Show that finitely generated cone in Hilbert space is closed.

Question

Let $X$ be a real Hilbert space. Let $\{c_i\}_{i=1}^m\subset X$. Denote $$ Y=\left\{\sum\limits_{i=1}^m\lambda_ic_i\Big|\lambda_i\in[0,+\infty),\quad 1\leq i\leq m\right\}. $$ Show that $Y$ is a closed set.

Answer 1

Claim: there is a linearly independent set of vectors $\{d_i\}_{i=1}^k\subseteq \{c_i\}_{i=1}^m$ that generates $Y$:

We have $\tag1y=\sum^m_{i=1}\lambda_ic_i\in Y.$

If $\{c_i\}_{i=1}^m$ is already independent, we are done. If not, then

$\tag2\sum^m_{i=1}z_ic_i=0$

where not all the $z_i$ are $0.$ Wlog at least one of the $z_i>0.$ Now, relabel the indices so that $i\ge I\Rightarrow z_i>0$ and $\frac{\lambda_I}{z_I}\ge \cdots \ge \frac{\lambda_m}{z_m}$ for some integer $1\le I\le m$.

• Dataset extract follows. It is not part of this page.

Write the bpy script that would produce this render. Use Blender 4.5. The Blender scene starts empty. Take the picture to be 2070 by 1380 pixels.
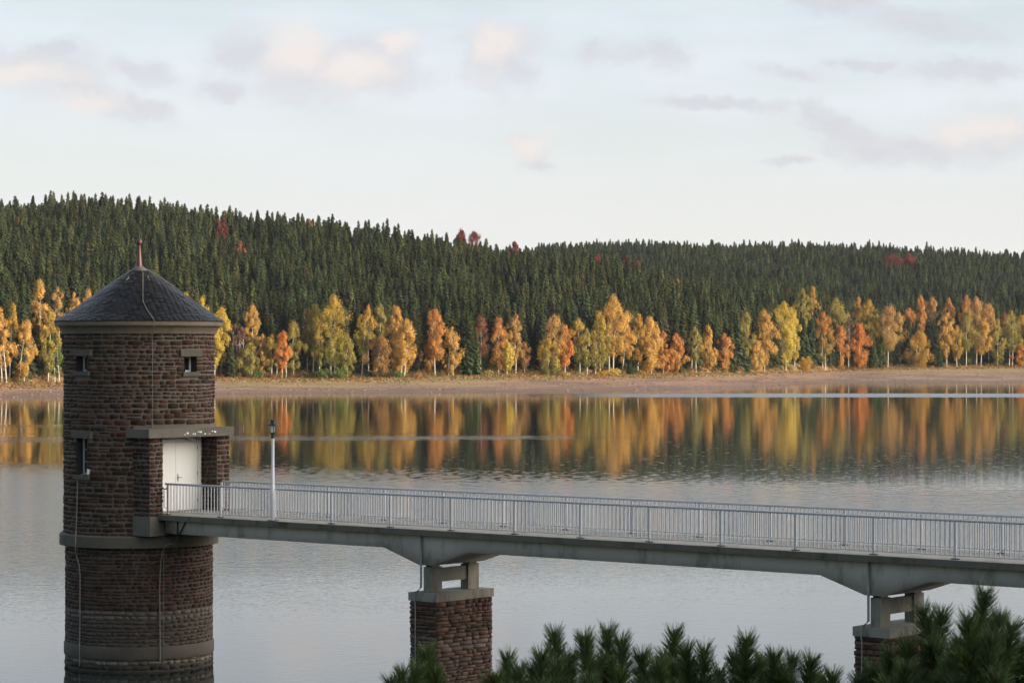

Then, combining $(1)$ and $(2),$ we have

$\tag3 y=\sum_{i=1}^{m-1}\left ( \lambda_i-\frac{z_i}{z_m}\lambda_m\right )c_i.$

Now, $\lambda_i-\frac{z_i}{z_m}\lambda_m\ge 0$ by construction, so we have shown that $y$ can be expressed as a linear combination of $m-1$ vectors. We can repeat this process again, and again, if necessary, and after a finite number of steps we arrive at a linearly independent $\{d_i\}_{i=1}^k\subseteq \{c_i\}_{i=1}^m.$

edit: Following Lin Xuelei's hints in the comments, we can complete the proof:

We have shown thus far that for each $y\in Y$ there is a linearly independent subset $\left \{ d_i \right \}_i$ of the $\left \{ c_i \right \}_i,\ $ of which $y$ is a linear combination.

And for each such subset, the map from the subspace generated by the $\left \{ d_i \right \}_i,\ $ i.e. $\sum^k_{i=1}\lambda_id_i\mapsto (\lambda_1,\cdots, \lambda_k)$, is a homeomorphism onto $\mathbb R_{\ge0}^k.$

To finish, notice that $Y$ is a finite disjoint union of all such subspaces, so that in fact, $Y$ is homeomorphic to a finite disjoint union of closed subsets of Euclidean spaces, which is of course closed, which implies now that $Y$ is also closed.